======== Data provided

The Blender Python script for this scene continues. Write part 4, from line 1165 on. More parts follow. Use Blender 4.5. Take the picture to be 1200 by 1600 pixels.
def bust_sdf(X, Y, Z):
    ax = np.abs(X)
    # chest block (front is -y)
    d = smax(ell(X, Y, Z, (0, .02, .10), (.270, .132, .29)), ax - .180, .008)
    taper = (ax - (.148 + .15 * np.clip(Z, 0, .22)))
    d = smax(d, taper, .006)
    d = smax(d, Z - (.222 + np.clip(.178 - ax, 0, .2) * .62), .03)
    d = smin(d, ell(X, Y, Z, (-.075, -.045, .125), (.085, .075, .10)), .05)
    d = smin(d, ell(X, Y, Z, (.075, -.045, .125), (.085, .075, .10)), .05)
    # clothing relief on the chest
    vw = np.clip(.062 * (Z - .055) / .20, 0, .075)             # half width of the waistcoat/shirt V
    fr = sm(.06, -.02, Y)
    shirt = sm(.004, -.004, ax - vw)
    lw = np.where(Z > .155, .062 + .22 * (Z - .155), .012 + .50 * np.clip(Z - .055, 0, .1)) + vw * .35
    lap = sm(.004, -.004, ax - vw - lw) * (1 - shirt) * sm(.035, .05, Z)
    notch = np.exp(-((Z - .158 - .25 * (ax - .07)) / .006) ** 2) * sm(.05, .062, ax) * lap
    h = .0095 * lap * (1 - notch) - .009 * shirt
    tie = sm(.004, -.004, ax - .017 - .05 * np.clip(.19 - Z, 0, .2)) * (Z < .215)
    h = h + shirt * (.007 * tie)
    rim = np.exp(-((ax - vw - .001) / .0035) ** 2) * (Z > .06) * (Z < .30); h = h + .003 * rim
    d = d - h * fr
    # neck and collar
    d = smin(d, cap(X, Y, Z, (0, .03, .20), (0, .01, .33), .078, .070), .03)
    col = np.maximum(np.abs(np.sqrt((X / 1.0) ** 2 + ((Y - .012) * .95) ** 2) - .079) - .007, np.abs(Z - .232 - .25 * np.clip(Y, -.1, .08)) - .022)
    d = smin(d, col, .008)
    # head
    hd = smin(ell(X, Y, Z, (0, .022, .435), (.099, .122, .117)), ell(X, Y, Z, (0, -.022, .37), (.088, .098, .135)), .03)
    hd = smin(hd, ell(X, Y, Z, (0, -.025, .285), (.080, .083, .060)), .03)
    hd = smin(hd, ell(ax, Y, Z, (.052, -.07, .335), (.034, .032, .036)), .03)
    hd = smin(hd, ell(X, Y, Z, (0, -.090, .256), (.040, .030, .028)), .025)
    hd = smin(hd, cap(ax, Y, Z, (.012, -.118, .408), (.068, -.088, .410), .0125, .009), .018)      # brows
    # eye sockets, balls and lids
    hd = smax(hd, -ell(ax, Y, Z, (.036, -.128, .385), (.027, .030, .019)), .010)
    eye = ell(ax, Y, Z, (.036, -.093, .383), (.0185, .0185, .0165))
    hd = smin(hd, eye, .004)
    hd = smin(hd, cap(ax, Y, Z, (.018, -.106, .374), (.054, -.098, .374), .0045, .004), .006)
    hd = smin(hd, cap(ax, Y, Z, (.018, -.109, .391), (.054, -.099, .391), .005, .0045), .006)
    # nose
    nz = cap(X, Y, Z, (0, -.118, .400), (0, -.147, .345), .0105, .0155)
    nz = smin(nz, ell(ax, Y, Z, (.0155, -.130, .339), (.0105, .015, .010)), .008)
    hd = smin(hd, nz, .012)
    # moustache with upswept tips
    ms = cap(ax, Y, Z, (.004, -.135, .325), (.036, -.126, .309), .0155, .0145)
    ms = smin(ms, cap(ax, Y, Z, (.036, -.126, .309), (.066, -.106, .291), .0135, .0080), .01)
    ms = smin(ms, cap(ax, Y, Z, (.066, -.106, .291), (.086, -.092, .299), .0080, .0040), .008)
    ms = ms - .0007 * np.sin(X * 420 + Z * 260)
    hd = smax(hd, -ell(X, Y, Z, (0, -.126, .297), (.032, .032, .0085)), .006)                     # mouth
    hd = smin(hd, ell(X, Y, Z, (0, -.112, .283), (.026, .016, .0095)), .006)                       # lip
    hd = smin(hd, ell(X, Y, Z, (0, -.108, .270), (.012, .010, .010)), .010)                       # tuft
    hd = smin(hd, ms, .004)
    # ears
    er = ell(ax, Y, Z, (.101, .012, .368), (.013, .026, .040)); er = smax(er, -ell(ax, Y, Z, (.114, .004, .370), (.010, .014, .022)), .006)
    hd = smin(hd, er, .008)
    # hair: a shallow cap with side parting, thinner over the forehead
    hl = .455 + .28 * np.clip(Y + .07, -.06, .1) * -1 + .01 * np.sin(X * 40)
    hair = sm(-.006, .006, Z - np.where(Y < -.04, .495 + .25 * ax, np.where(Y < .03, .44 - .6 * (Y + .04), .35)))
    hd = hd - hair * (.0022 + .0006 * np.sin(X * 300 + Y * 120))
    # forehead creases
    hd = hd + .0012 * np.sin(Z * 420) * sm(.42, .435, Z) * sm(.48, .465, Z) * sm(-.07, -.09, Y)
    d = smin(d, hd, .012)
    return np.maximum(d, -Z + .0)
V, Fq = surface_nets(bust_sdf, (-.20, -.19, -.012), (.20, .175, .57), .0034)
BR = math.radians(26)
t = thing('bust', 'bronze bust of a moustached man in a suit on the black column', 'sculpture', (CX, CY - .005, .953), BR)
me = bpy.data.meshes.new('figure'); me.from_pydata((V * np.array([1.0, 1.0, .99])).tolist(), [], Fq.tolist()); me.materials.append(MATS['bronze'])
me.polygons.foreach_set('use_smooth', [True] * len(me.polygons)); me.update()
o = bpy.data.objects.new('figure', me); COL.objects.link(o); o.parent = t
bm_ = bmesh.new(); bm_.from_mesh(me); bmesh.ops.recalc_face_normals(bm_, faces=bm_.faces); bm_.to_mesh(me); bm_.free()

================

*Task goal*
Copy out each line exactly as written.

*Solved exercise*
The Blender Python script for this scene continues. Write part 4, from line 1165 on. More parts follow. Use Blender 4.5. Take the picture to be 1200 by 1600 pixels.
def bust_sdf(X, Y, Z):
    ax = np.abs(X)
    # chest block (front is -y)
    d = smax(ell(X, Y, Z, (0, .02, .10), (.270, .132, .29)), ax - .180, .008)
    taper = (ax - (.148 + .15 * np.clip(Z, 0, .22)))
    d = smax(d, taper, .006)
    d = smax(d, Z - (.222 + np.clip(.178 - ax, 0, .2) * .62), .03)
    d = smin(d, ell(X, Y, Z, (-.075, -.045, .125), (.085, .075, .10)), .05)
    d = smin(d, ell(X, Y, Z, (.075, -.045, .125), (.085, .075, .10)), .05)
    # clothing relief on the chest
    vw = np.clip(.062 * (Z - .055) / .20, 0, .075)             # half width of the waistcoat/shirt V
    fr = sm(.06, -.02, Y)
    shirt = sm(.004, -.004, ax - vw)
    lw = np.where(Z > .155, .062 + .22 * (Z - .155), .012 + .50 * np.clip(Z - .055, 0, .1)) + vw * .35
    lap = sm(.004, -.004, ax - vw - lw) * (1 - shirt) * sm(.035, .05, Z)
    notch = np.exp(-((Z - .158 - .25 * (ax - .07)) / .006) ** 2) * sm(.05, .062, ax) * lap
    h = .0095 * lap * (1 - notch) - .009 * shirt
    tie = sm(.004, -.004, ax - .017 - .05 * np.clip(.19 - Z, 0, .2)) * (Z < .215)
    h = h + shirt * (.007 * tie)
    rim = np.exp(-((ax - vw - .001) / .0035) ** 2) * (Z > .06) * (Z < .30); h = h + .003 * rim
    d = d - h * fr
    # neck and collar
    d = smin(d, cap(X, Y, Z, (0, .03, .20), (0, .01, .33), .078, .070), .03)
    col = np.maximum(np.abs(np.sqrt((X / 1.0) ** 2 + ((Y - .012) * .95) ** 2) - .079) - .007, np.abs(Z - .232 - .25 * np.clip(Y, -.1, .08)) - .022)
    d = smin(d, col, .008)
    # head
    hd = smin(ell(X, Y, Z, (0, .022, .435), (.099, .122, .117)), ell(X, Y, Z, (0, -.022, .37), (.088, .098, .135)), .03)
    hd = smin(hd, ell(X, Y, Z, (0, -.025, .285), (.080, .083, .060)), .03)
    hd = smin(hd, ell(ax, Y, Z, (.052, -.07, .335), (.034, .032, .036)), .03)
    hd = smin(hd, ell(X, Y, Z, (0, -.090, .256), (.040, .030, .028)), .025)
    hd = smin(hd, cap(ax, Y, Z, (.012, -.118, .408), (.068, -.088, .410), .0125, .009), .018)      # brows
    # eye sockets, balls and lids
    hd = smax(hd, -ell(ax, Y, Z, (.036, -.128, .385), (.027, .030, .019)), .010)
    eye = ell(ax, Y, Z, (.036, -.093, .383), (.0185, .0185, .0165))
    hd = smin(hd, eye, .004)
    hd = smin(hd, cap(ax, Y, Z, (.018, -.106, .374), (.054, -.098, .374), .0045, .004), .006)
    hd = smin(hd, cap(ax, Y, Z, (.018, -.109, .391), (.054, -.099, .391), .005, .0045), .006)
    # nose
    nz = cap(X, Y, Z, (0, -.118, .400), (0, -.147, .345), .0105, .0155)
    nz = smin(nz, ell(ax, Y, Z, (.0155, -.130, .339), (.0105, .015, .010)), .008)
    hd = smin(hd, nz, .012)
    # moustache with upswept tips
    ms = cap(ax, Y, Z, (.004, -.135, .325), (.036, -.126, .309), .0155, .0145)
    ms = smin(ms, cap(ax, Y, Z, (.036, -.126, .309), (.066, -.106, .291), .0135, .0080), .01)
    ms = smin(ms, cap(ax, Y, Z, (.066, -.106, .291), (.086, -.092, .299), .0080, .0040), .008)
    ms = ms - .0007 * np.sin(X * 420 + Z * 260)
    hd = smax(hd, -ell(X, Y, Z, (0, -.126, .297), (.032, .032, .0085)), .006)                     # mouth
    hd = smin(hd, ell(X, Y, Z, (0, -.112, .283), (.026, .016, .0095)), .006)                       # lip
    hd = smin(hd, ell(X, Y, Z, (0, -.108, .270), (.012, .010, .010)), .010)                       # tuft
    hd = smin(hd, ms, .004)
    # ears
    er = ell(ax, Y, Z, (.101, .012, .368), (.013, .026, .040)); er = smax(er, -ell(ax, Y, Z, (.114, .004, .370), (.010, .014, .022)), .006)
    hd = smin(hd, er, .008)
    # hair: a shallow cap with side parting, thinner over the forehead
    hl = .455 + .28 * np.clip(Y + .07, -.06, .1) * -1 + .01 * np.sin(X * 40)
    hair = sm(-.006, .006, Z - np.where(Y < -.04, .495 + .25 * ax, np.where(Y < .03, .44 - .6 * (Y + .04), .35)))
    hd = hd - hair * (.0022 + .0006 * np.sin(X * 300 + Y * 120))
    # forehead creases
    hd = hd + .0012 * np.sin(Z * 420) * sm(.42, .435, Z) * sm(.48, .465, Z) * sm(-.07, -.09, Y)
    d = smin(d, hd, .012)
    return np.maximum(d, -Z + .0)
V, Fq = surface_nets(bust_sdf, (-.20, -.19, -.012), (.20, .175, .57), .0034)
BR = math.radians(26)
t = thing('bust', 'bronze bust of a moustached man in a suit on the black column', 'sculpture', (CX, CY - .005, .953), BR)
me = bpy.data.meshes.new('figure'); me.from_pydata((V * np.array([1.0, 1.0, .99])).tolist(), [], Fq.tolist()); me.materials.append(MATS['bronze'])
me.polygons.foreach_set('use_smooth', [True] * len(me.polygons)); me.update()
o = bpy.data.objects.new('figure', me); COL.objects.link(o); o.parent = t
bm_ = bmesh.new(); bm_.from_mesh(me); bmesh.ops.recalc_face_normals(bm_, faces=bm_.faces); bm_.to_mesh(me); bm_.free()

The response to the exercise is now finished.